**SUPPLIED MATERIAL**.

⟨

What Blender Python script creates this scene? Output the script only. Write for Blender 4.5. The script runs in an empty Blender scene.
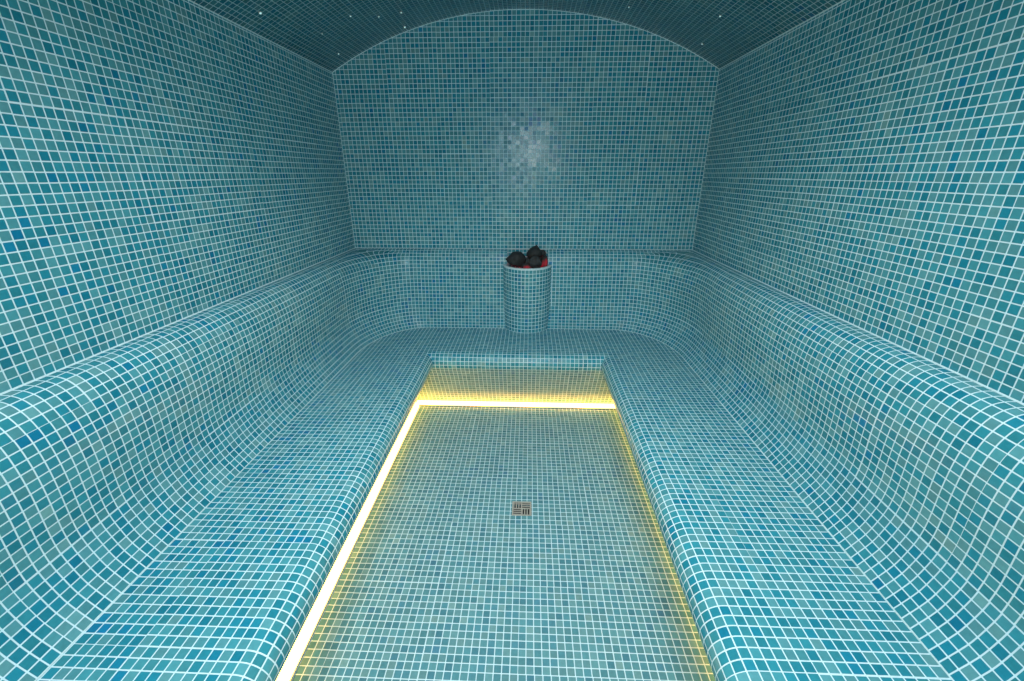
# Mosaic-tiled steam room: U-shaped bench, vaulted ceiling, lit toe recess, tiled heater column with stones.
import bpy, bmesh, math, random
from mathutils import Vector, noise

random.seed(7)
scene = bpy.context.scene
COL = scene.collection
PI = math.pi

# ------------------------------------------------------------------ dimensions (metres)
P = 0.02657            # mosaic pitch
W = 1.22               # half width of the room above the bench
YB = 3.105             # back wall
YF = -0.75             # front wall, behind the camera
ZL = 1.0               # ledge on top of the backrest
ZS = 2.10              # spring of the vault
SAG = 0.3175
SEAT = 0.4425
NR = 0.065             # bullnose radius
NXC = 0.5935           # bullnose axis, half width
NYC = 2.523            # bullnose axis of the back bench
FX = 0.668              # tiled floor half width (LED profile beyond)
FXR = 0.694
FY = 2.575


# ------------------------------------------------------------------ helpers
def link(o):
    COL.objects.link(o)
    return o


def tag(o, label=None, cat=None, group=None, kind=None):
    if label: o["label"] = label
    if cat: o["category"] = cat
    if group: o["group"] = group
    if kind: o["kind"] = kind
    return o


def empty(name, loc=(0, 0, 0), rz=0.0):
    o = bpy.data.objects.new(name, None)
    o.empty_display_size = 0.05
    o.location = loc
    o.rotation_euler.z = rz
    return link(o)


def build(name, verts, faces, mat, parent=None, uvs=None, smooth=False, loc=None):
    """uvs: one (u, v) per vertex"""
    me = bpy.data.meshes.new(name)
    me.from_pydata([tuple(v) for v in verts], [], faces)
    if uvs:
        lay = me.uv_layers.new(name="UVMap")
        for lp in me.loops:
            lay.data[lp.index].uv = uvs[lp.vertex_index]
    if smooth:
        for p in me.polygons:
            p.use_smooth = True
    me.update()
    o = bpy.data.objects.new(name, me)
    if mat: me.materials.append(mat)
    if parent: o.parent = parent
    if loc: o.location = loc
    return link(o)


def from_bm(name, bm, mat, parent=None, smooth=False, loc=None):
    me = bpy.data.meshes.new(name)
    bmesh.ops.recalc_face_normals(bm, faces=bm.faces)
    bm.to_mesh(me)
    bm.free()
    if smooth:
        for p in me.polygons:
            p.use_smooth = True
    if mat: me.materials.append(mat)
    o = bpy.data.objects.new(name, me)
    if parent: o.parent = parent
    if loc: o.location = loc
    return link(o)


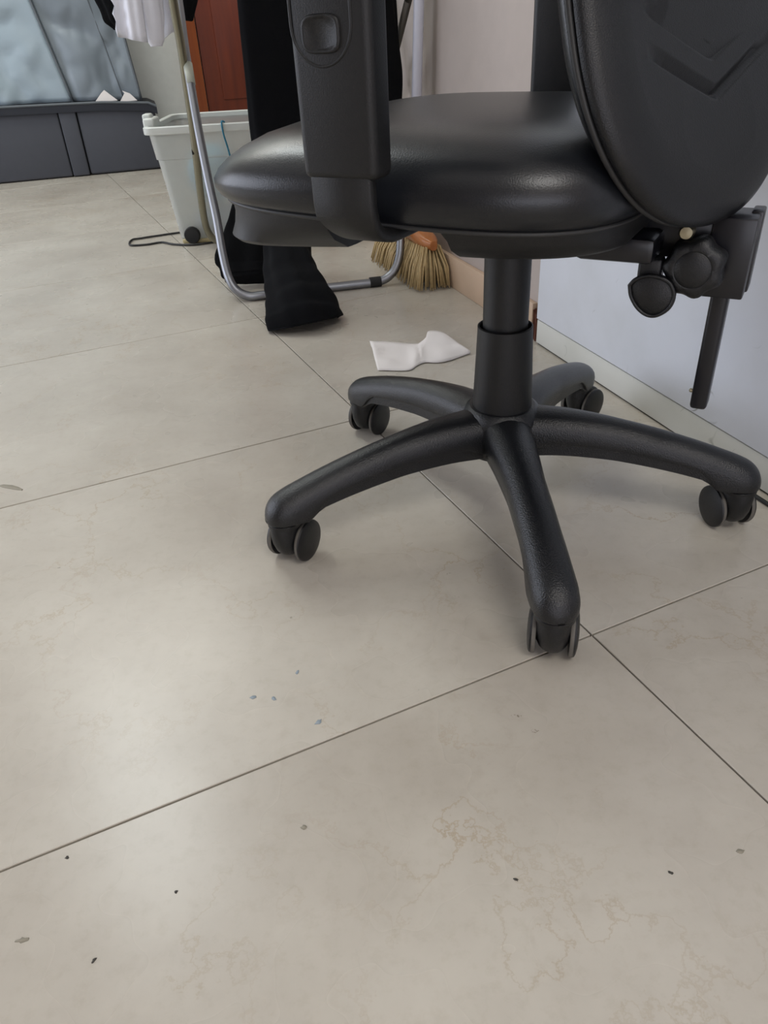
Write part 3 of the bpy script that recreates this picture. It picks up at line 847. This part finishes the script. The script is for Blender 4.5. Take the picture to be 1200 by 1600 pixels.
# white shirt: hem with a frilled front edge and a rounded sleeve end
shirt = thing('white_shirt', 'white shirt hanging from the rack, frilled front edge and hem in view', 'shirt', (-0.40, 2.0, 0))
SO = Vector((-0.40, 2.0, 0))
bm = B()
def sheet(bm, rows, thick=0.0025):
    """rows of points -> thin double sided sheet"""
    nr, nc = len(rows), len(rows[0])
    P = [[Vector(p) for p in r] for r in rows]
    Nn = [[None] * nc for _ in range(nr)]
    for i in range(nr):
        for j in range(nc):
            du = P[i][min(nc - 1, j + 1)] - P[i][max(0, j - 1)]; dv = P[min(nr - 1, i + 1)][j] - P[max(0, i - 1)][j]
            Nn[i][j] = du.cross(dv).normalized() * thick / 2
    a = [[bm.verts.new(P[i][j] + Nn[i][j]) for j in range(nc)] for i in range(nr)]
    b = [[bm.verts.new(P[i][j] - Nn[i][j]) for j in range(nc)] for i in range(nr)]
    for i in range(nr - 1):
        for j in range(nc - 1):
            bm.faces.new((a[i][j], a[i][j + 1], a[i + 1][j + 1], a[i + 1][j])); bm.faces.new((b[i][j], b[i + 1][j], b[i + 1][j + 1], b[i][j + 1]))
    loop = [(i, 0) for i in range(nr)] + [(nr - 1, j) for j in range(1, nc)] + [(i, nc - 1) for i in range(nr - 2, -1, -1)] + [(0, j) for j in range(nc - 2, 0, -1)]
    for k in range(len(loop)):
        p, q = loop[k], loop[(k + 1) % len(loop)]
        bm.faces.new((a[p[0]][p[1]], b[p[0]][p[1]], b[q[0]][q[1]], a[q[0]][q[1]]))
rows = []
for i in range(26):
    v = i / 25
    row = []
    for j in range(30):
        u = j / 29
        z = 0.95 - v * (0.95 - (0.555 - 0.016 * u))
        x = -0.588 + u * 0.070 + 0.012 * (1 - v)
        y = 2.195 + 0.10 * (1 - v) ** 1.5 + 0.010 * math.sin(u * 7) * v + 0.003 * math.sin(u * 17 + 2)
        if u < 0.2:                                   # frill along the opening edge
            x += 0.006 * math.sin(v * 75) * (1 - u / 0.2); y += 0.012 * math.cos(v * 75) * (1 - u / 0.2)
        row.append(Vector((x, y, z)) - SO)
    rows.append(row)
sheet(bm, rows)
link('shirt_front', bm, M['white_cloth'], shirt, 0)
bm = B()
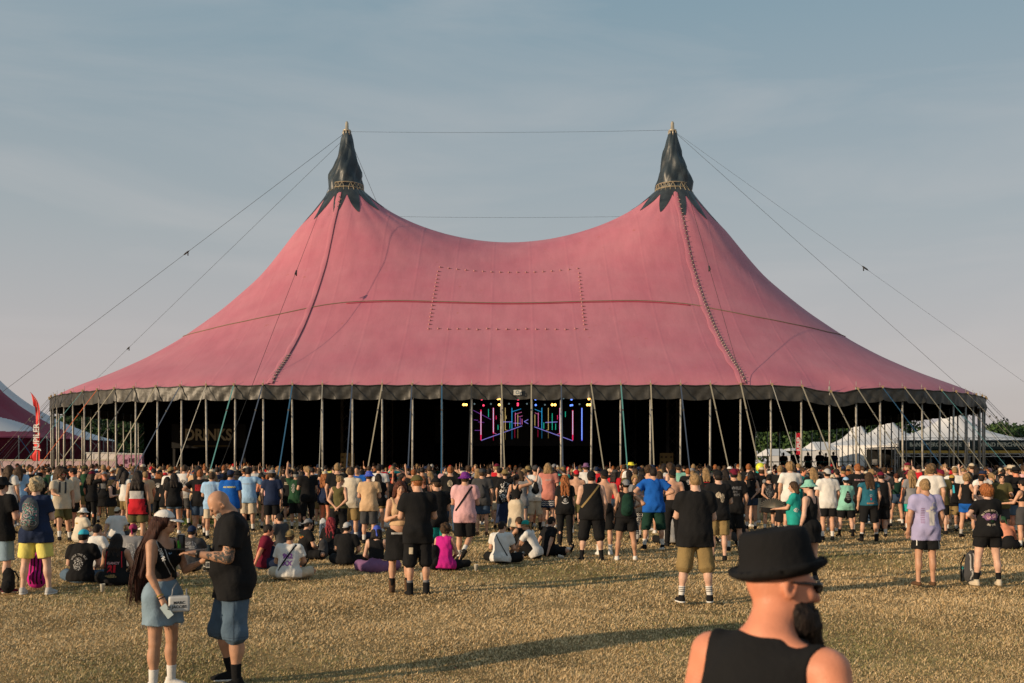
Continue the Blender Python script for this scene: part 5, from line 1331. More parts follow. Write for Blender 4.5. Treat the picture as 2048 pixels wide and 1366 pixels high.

⟩

**REQUIREMENTS**. Copy the data character for character, but drop all pictures from the copy.

**COMPLETE ANSWER**.
What Blender Python script creates this scene? Output the script only. Write for Blender 4.5. The script runs in an empty Blender scene.
# Mosaic-tiled steam room: U-shaped bench, vaulted ceiling, lit toe recess, tiled heater column with stones.
import bpy, bmesh, math, random
from mathutils import Vector, noise

random.seed(7)
scene = bpy.context.scene
COL = scene.collection
PI = math.pi

# ------------------------------------------------------------------ dimensions (metres)
P = 0.02657            # mosaic pitch
W = 1.22               # half width of the room above the bench
YB = 3.105             # back wall
YF = -0.75             # front wall, behind the camera
ZL = 1.0               # ledge on top of the backrest
ZS = 2.10              # spring of the vault
SAG = 0.3175
SEAT = 0.4425
NR = 0.065             # bullnose radius
NXC = 0.5935           # bullnose axis, half width
NYC = 2.523            # bullnose axis of the back bench
FX = 0.668              # tiled floor half width (LED profile beyond)
FXR = 0.694
FY = 2.575


# ------------------------------------------------------------------ helpers
def link(o):
    COL.objects.link(o)
    return o


def tag(o, label=None, cat=None, group=None, kind=None):
    if label: o["label"] = label
    if cat: o["category"] = cat
    if group: o["group"] = group
    if kind: o["kind"] = kind
    return o


def empty(name, loc=(0, 0, 0), rz=0.0):
    o = bpy.data.objects.new(name, None)
    o.empty_display_size = 0.05
    o.location = loc
    o.rotation_euler.z = rz
    return link(o)


def build(name, verts, faces, mat, parent=None, uvs=None, smooth=False, loc=None):
    """uvs: one (u, v) per vertex"""
    me = bpy.data.meshes.new(name)
    me.from_pydata([tuple(v) for v in verts], [], faces)
    if uvs:
        lay = me.uv_layers.new(name="UVMap")
        for lp in me.loops:
            lay.data[lp.index].uv = uvs[lp.vertex_index]
    if smooth:
        for p in me.polygons:
            p.use_smooth = True
    me.update()
    o = bpy.data.objects.new(name, me)
    if mat: me.materials.append(mat)
    if parent: o.parent = parent
    if loc: o.location = loc
    return link(o)


def from_bm(name, bm, mat, parent=None, smooth=False, loc=None):
    me = bpy.data.meshes.new(name)
    bmesh.ops.recalc_face_normals(bm, faces=bm.faces)
    bm.to_mesh(me)
    bm.free()
    if smooth:
        for p in me.polygons:
            p.use_smooth = True
    if mat: me.materials.append(mat)
    o = bpy.data.objects.new(name, me)
    if parent: o.parent = parent
    if loc: o.location = loc
    return link(o)


Write part 3 of the bpy script that recreates this picture. It picks up at line 847. This part finishes the script. The script is for Blender 4.5. Take the picture to be 1200 by 1600 pixels.
# white shirt: hem with a frilled front edge and a rounded sleeve end
shirt = thing('white_shirt', 'white shirt hanging from the rack, frilled front edge and hem in view', 'shirt', (-0.40, 2.0, 0))
SO = Vector((-0.40, 2.0, 0))
bm = B()
def sheet(bm, rows, thick=0.0025):
    """rows of points -> thin double sided sheet"""
    nr, nc = len(rows), len(rows[0])
    P = [[Vector(p) for p in r] for r in rows]
    Nn = [[None] * nc for _ in range(nr)]
    for i in range(nr):
        for j in range(nc):
            du = P[i][min(nc - 1, j + 1)] - P[i][max(0, j - 1)]; dv = P[min(nr - 1, i + 1)][j] - P[max(0, i - 1)][j]
            Nn[i][j] = du.cross(dv).normalized() * thick / 2
    a = [[bm.verts.new(P[i][j] + Nn[i][j]) for j in range(nc)] for i in range(nr)]
    b = [[bm.verts.new(P[i][j] - Nn[i][j]) for j in range(nc)] for i in range(nr)]
    for i in range(nr - 1):
        for j in range(nc - 1):
            bm.faces.new((a[i][j], a[i][j + 1], a[i + 1][j + 1], a[i + 1][j])); bm.faces.new((b[i][j], b[i + 1][j], b[i + 1][j + 1], b[i][j + 1]))
    loop = [(i, 0) for i in range(nr)] + [(nr - 1, j) for j in range(1, nc)] + [(i, nc - 1) for i in range(nr - 2, -1, -1)] + [(0, j) for j in range(nc - 2, 0, -1)]
    for k in range(len(loop)):
        p, q = loop[k], loop[(k + 1) % len(loop)]
        bm.faces.new((a[p[0]][p[1]], b[p[0]][p[1]], b[q[0]][q[1]], a[q[0]][q[1]]))
rows = []
for i in range(26):
    v = i / 25
    row = []
    for j in range(30):
        u = j / 29
        z = 0.95 - v * (0.95 - (0.555 - 0.016 * u))
        x = -0.588 + u * 0.070 + 0.012 * (1 - v)
        y = 2.195 + 0.10 * (1 - v) ** 1.5 + 0.010 * math.sin(u * 7) * v + 0.003 * math.sin(u * 17 + 2)
        if u < 0.2:                                   # frill along the opening edge
            x += 0.006 * math.sin(v * 75) * (1 - u / 0.2); y += 0.012 * math.cos(v * 75) * (1 - u / 0.2)
        row.append(Vector((x, y, z)) - SO)
    rows.append(row)
sheet(bm, rows)
link('shirt_front', bm, M['white_cloth'], shirt, 0)
bm = B()
Continue the Blender Python script for this scene: part 5, from line 1331. More parts follow. Write for Blender 4.5. Treat the picture as 2048 pixels wide and 1366 pixels high.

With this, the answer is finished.